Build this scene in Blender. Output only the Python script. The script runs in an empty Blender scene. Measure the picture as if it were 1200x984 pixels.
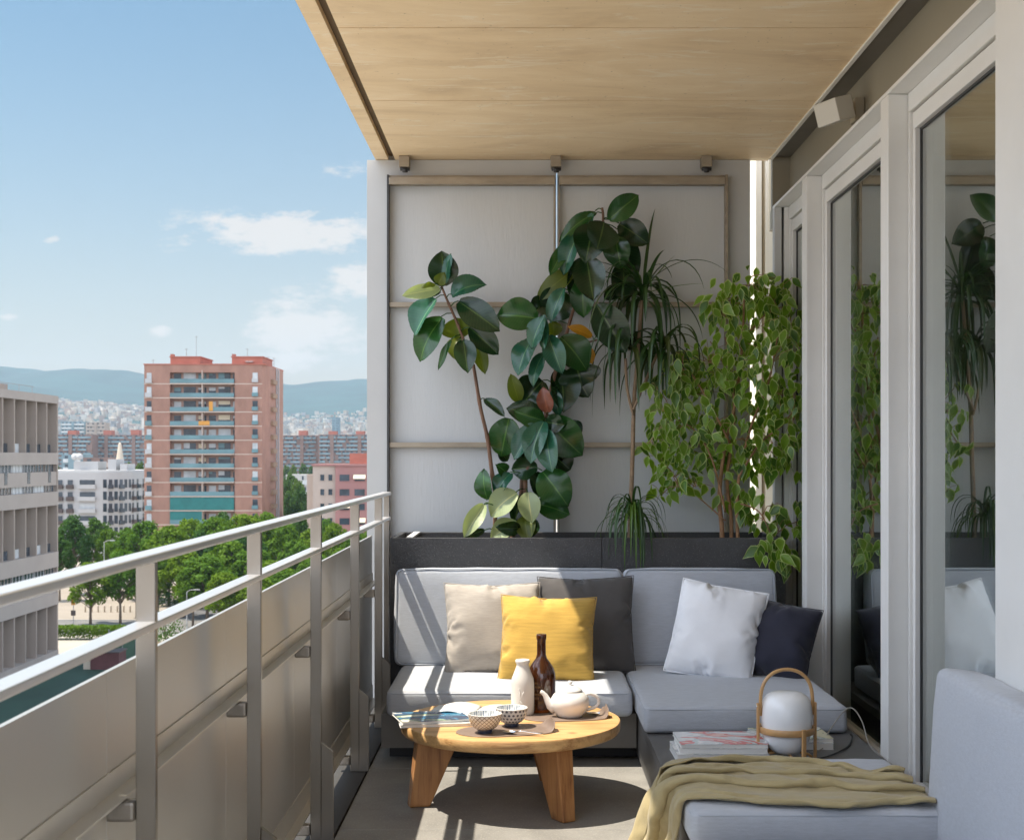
import bpy, bmesh, math, random
from mathutils import Vector, Matrix, noise
R = math.radians
random.seed(7)
scene = bpy.context.scene
COL = scene.collection

# ------------------------------------------------------------------ camera
F = 1600.0                      # focal length in photo pixels (photo 1200 px wide)
CAM_Z = 1.25
cam_d = bpy.data.cameras.new('camera')
cam = bpy.data.objects.new('camera', cam_d); COL.objects.link(cam)
cam.location = (0, 0, CAM_Z); cam.rotation_euler = (R(90), 0, 0)
cam_d.sensor_width = 36; cam_d.lens = F/1200*36
cam_d.shift_x = -15/1200; cam_d.shift_y = 43/1200
cam_d.clip_start = 0.05; cam_d.clip_end = 30000
cam_d.dof.use_dof = True; cam_d.dof.focus_distance = 5.3; cam_d.dof.aperture_fstop = 11
scene.camera = cam

# ------------------------------------------------------------------ sun and sky
SUN_DIR = Vector((0.45, 0.02, -1.0)).normalized()      # the way the light travels
SUN_EL = math.asin(-SUN_DIR.z)
sun_d = bpy.data.lights.new('sun', 'SUN'); sun_d.energy = 3.35; sun_d.angle = R(0.5)
sun_d.color = (1.0, 0.90, 0.755)
sun = bpy.data.objects.new('sun', sun_d); COL.objects.link(sun)
sun.rotation_euler = SUN_DIR.to_track_quat('-Z', 'Y').to_euler()
sun.location = (-20, 0, 60)

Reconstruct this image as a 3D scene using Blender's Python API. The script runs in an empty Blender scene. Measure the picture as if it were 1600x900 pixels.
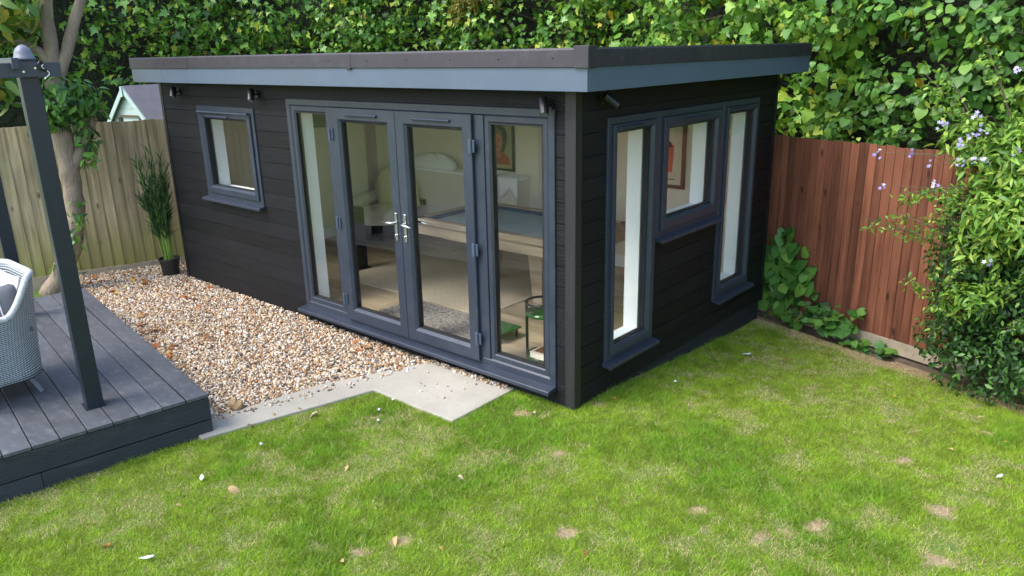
import bpy, math, random
import numpy as np
from mathutils import Matrix, Vector
R = math.radians
rng = np.random.default_rng(7)
random.seed(7)
SC = bpy.context.scene
COL = SC.collection

# ------------------------------------------------------------------ camera, sky, sun, exposure
CAM = np.array((2.926, -3.984, 2.446)); YAW, PITCH, ROLL, FPX = .7197, .3023, -.0222, 1193.1
_f = np.array((-math.sin(YAW) * math.cos(PITCH), math.cos(YAW) * math.cos(PITCH), -math.sin(PITCH)))
_r = np.array((math.cos(YAW), math.sin(YAW), 0.0)); _u = np.cross(_r, _f)
_r, _u = math.cos(ROLL) * _r + math.sin(ROLL) * _u, -math.sin(ROLL) * _r + math.cos(ROLL) * _u
cam = bpy.data.objects.new('camera', bpy.data.cameras.new('camera')); COL.objects.link(cam)
cam.matrix_world = Matrix(((_r[0], _u[0], -_f[0], CAM[0]), (_r[1], _u[1], -_f[1], CAM[1]), (_r[2], _u[2], -_f[2], CAM[2]), (0, 0, 0, 1)))
cam.data.sensor_width = 36; cam.data.lens = FPX / 1600 * 36; cam.data.clip_end = 1000; cam.data.clip_start = .05
SC.camera = cam
SUN_EL, SUN_AZ = R(52), R(205)          # azimuth clockwise from +Y: the sun stands behind the camera, to its left
world = bpy.data.worlds.new('World'); SC.world = world; world.use_nodes = True
wn = world.node_tree.nodes; wl = world.node_tree.links
sky = wn.new('ShaderNodeTexSky'); sky.sky_type = 'NISHITA'; sky.sun_disc = False
sky.sun_elevation = SUN_EL; sky.sun_rotation = SUN_AZ; sky.air_density = 1.0; sky.dust_density = 2.0; sky.ozone_density = .6
wl.new(sky.outputs[0], wn['Background'].inputs[0]); wn['Background'].inputs[1].default_value = .15
sl = bpy.data.lights.new('sun', 'SUN'); sl.energy = 1.0; sl.angle = R(28); sl.color = (1, .98, .95)
sun = bpy.data.objects.new('sun', sl); COL.objects.link(sun)
sd = Vector((math.sin(SUN_AZ) * math.cos(SUN_EL), math.cos(SUN_AZ) * math.cos(SUN_EL), math.sin(SUN_EL)))
sun.rotation_euler = sd.to_track_quat('Z', 'Y').to_euler(); sun.location = sd * 30
vs = SC.view_settings
vs.view_transform = 'Standard'; vs.look = 'None'; vs.gamma = 1; vs.exposure = 1.8; vs.use_curve_mapping = False
SC.cycles.max_bounces = 10; SC.cycles.diffuse_bounces = 6; SC.cycles.transparent_max_bounces = 16
SC.cycles.use_denoising = True

# ------------------------------------------------------------------ mesh helpers
class MB:
    def __init__(s): s.v = []; s.f = []
    def add(s, v, f):
        b = len(s.v); s.v += [tuple(map(float, p)) for p in v]; s.f += [tuple(b + i for i in q) for q in f]; return s
    def box(s, x0, x1, y0, y1, z0, z1):
        return s.add([(x, y, z) for z in (z0, z1) for y in (y0, y1) for x in (x0, x1)], [(0, 2, 3, 1), (4, 5, 7, 6), (0, 1, 5, 4), (2, 6, 7, 3), (0, 4, 6, 2), (1, 3, 7, 5)])
    def obox(s, c, ex, ey, ez):
        c, ex, ey, ez = (np.array(a, float) for a in (c, ex, ey, ez))
        return s.add([c + a * ex + b * ey + d * ez for d in (-1, 1) for b in (-1, 1) for a in (-1, 1)], [(0, 2, 3, 1), (4, 5, 7, 6), (0, 1, 5, 4), (2, 6, 7, 3), (0, 4, 6, 2), (1, 3, 7, 5)])
    def prism(s, poly, z0, z1):
        n = len(poly)
        return s.add([(x, y, z0) for x, y in poly] + [(x, y, z1) for x, y in poly], [tuple(range(n))[::-1], tuple(range(n, 2 * n))] + [(i, (i + 1) % n, n + (i + 1) % n, n + i) for i in range(n)])
    def ext(s, prof, o, u, v, w):       # profile (a,b) -> o + a u + b v, swept along w
        o, u, v, w = (np.array(a, float) for a in (o, u, v, w)); n = len(prof)
        a = [o + p * u + q * v for p, q in prof]
        return s.add(a + [p + w for p in a], [tuple(range(n))[::-1], tuple(range(n, 2 * n))] + [(i, (i + 1) % n, n + (i + 1) % n, n + i) for i in range(n)])
    def tube(s, pts, rad, n=8, cap=True):
        pts = [np.array(p, float) for p in pts]; rad = rad if hasattr(rad, '__len__') else [rad] * len(pts)
        v = []; f = []; ref = np.array((.31, .17, .93)); m = len(pts)
        for i, p in enumerate(pts):
            t = pts[min(i + 1, m - 1)] - pts[max(i - 1, 0)]; t = t / (np.linalg.norm(t) + 1e-9)
            a = ref - t * (ref @ t); a /= np.linalg.norm(a) + 1e-9; b = np.cross(t, a); ref = a
            v += [p + rad[i] * (math.cos(2 * math.pi * k / n) * a + math.sin(2 * math.pi * k / n) * b) for k in range(n)]
        for i in range(m - 1):
            for k in range(n): f.append((i * n + k, i * n + (k + 1) % n, (i + 1) * n + (k + 1) % n, (i + 1) * n + k))
        if cap: f += [tuple(range(n))[::-1], tuple(range((m - 1) * n, m * n))]
        return s.add(v, f)
    def lathe(s, prof, c, n=24, sx=1, sy=1):
        v = []; f = []; m = len(prof)
        for r_, z in prof: v += [(c[0] + sx * r_ * math.cos(2 * math.pi * k / n), c[1] + sy * r_ * math.sin(2 * math.pi * k / n), c[2] + z) for k in range(n)]
        for i in range(m - 1):
            for k in range(n): f.append((i * n + k, i * n + (k + 1) % n, (i + 1) * n + (k + 1) % n, (i + 1) * n + k))
        f += [tuple(range(n))[::-1], tuple(range((m - 1) * n, m * n))]
        return s.add(v, f)
    def grid(s, P, wrap=False):          # P[i][j] points
        m, n = len(P), len(P[0]); v = [p for row in P for p in row]
        f = [(i * n + j, (i + 1) * n + j, (i + 1) * n + (j + 1) % n, i * n + (j + 1) % n) for i in range(m - 1) for j in range(n if wrap else n - 1)]
        return s.add(v, f)

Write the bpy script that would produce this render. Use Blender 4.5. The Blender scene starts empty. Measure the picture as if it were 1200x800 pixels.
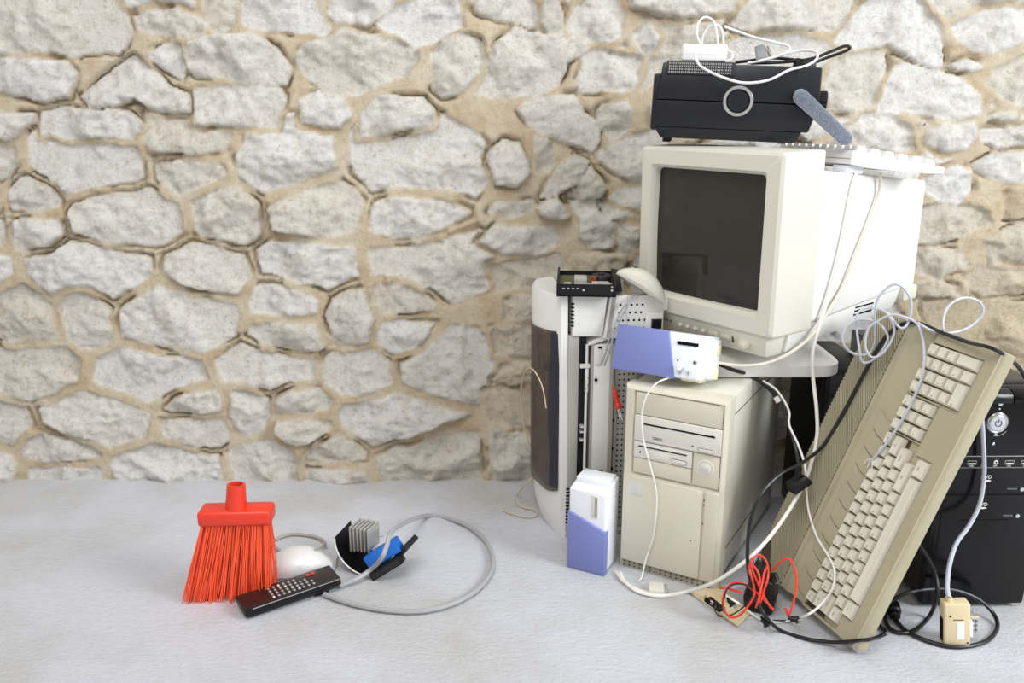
import bpy, bmesh, math, random
import numpy as np
from mathutils import Vector, Matrix
random.seed(7)
C = bpy.context.scene.collection
S = bpy.context.scene
PI = math.pi
# ---------------------------------------------------------------- camera
F, PIT, HC = 1007.0, 0.269, 0.782
cam = bpy.data.cameras.new('camera'); co = bpy.data.objects.new('camera', cam); C.objects.link(co)
cam.sensor_width = 36; cam.lens = F/1200*36; cam.clip_start = .02
co.location = (0, 0, HC); co.rotation_euler = (PI/2-PIT, 0, 0); S.camera = co
# ---------------------------------------------------------------- light
S.view_settings.view_transform = 'Standard'; S.view_settings.look = 'None'
S.view_settings.exposure = 0.0; S.view_settings.gamma = 1.0; S.view_settings.use_curve_mapping = False
w = bpy.data.worlds.new('world'); S.world = w; w.use_nodes = True
w.node_tree.nodes['Background'].inputs[0].default_value = (1, .965, .90, 1)
w.node_tree.nodes['Background'].inputs[1].default_value = .60
def area(name, loc, aim, size, power, col=(1, 1, 1)):
    l = bpy.data.lights.new(name, 'AREA'); l.shape = 'RECTANGLE'; l.size, l.size_y = size; l.energy = power; l.color = col
    o = bpy.data.objects.new(name, l); C.objects.link(o); o.location = loc
    o.rotation_euler = (Vector(aim)-Vector(loc)).to_track_quat('-Z', 'Y').to_euler()
area('window_light', (2.6, -.1, 1.75), (.5, 1.5, .45), (1.1, 1.1), 86, (.90, .95, 1))
area('ceiling_light', (-.4, .2, 2.6), (0, 1.4, .2), (1.6, 1.2), 36, (.97, .98, 1))
# ---------------------------------------------------------------- helpers
_c, _s = math.cos(PIT), math.sin(PIT)
def ray(u, v):
    a, b = (u-600)/F, (400-v)/F
    return Vector((a, _c+b*_s, -_s+b*_c))
CAM = Vector((0, 0, HC))
def aty(u, v, y): d = ray(u, v); return CAM+d*(y/d.y)             # point of the place at a given distance
def atz(u, v, z=0): d = ray(u, v); return CAM+d*((z-HC)/d.z)      # point at a given height
def onp(u, v, O, n, off=0):
    O = Vector(O); n = Vector(n); d = ray(u, v); t = ((O-CAM).dot(n)+off)/d.dot(n); return CAM+d*t
def lin(h):
    if isinstance(h, str): h = tuple(int(h[i:i+2], 16) for i in (0, 2, 4))
    return tuple(((c/255)/12.92 if c/255 <= .04045 else ((c/255+.055)/1.055)**2.4) for c in h)+(1,)
MATS = {}
def mat(name, col, rough=.5, metal=0, bump=0, scale=200, var=0, spec=.5, vscale=30, coat=0, col2=None):
    m = bpy.data.materials.new(name); m.use_nodes = True; n = m.node_tree.nodes; L = m.node_tree.links
    p = n['Principled BSDF']; c = lin(col); p.inputs['Base Color'].default_value = c
    p.inputs['Roughness'].default_value = rough; p.inputs['Metallic'].default_value = metal
    p.inputs['Specular IOR Level'].default_value = spec; p.inputs['Coat Weight'].default_value = coat
    tc = n.new('ShaderNodeTexCoord')
    if var or col2:
        no = n.new('ShaderNodeTexNoise'); no.inputs['Scale'].default_value = vscale; no.inputs['Detail'].default_value = 5
        L.new(tc.outputs['Object'], no.inputs['Vector'])
        cr = n.new('ShaderNodeValToRGB'); L.new(no.outputs['Fac'], cr.inputs['Fac'])
        d = lin(col2) if col2 else tuple(x*(1-var) for x in c[:3])+(1,)
        cr.color_ramp.elements[0].position = .35; cr.color_ramp.elements[1].position = .62
        cr.color_ramp.elements[0].color = d; cr.color_ramp.elements[1].color = c
        L.new(cr.outputs['Color'], p.inputs['Base Color'])
    if bump:
        no = n.new('ShaderNodeTexNoise'); no.inputs['Scale'].default_value = scale; no.inputs['Detail'].default_value = 3
        L.new(tc.outputs['Object'], no.inputs['Vector'])
        b = n.new('ShaderNodeBump'); b.inputs['Strength'].default_value = bump; b.inputs['Distance'].default_value = .001
        L.new(no.outputs['Fac'], b.inputs['Height']); L.new(b.outputs['Normal'], p.inputs['Normal'])
    MATS[name] = m; return m
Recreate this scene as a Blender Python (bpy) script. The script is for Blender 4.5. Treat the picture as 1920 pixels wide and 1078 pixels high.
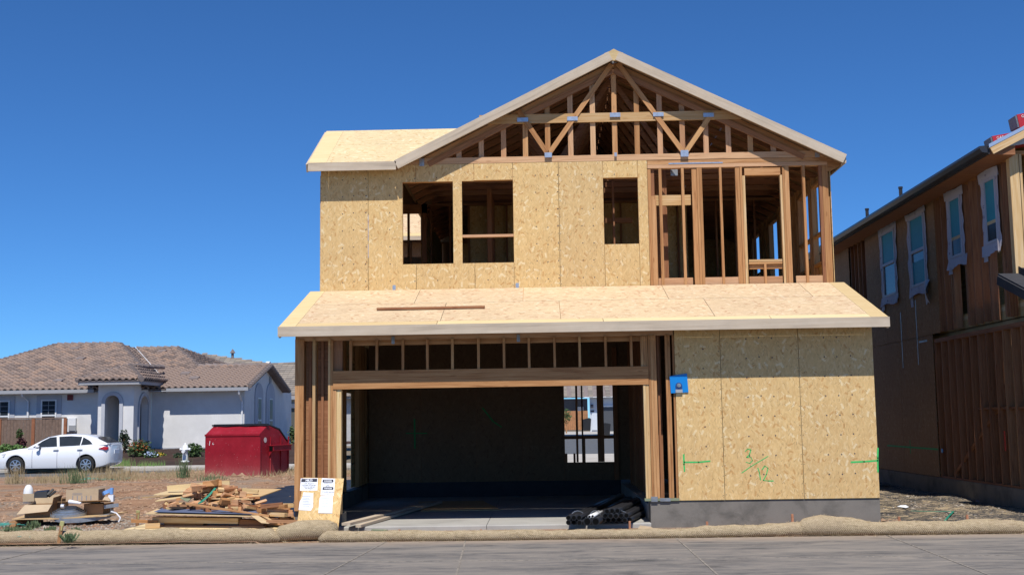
+++
● **Task prompt**: Look above and copy only the lines from the one holding "Reconstruct this image" to the one holding "COL = SC.collection", both included, exactly, minus the pictures.

● **Task response**:
Reconstruct this image as a 3D scene using Blender's Python API. The script runs in an empty Blender scene. Measure the picture as if it were 1600x900 pixels.
import bpy, math, random
import numpy as np
from mathutils import Matrix, Vector
R = math.radians
rng = np.random.default_rng(7)
random.seed(7)
SC = bpy.context.scene
COL = SC.collection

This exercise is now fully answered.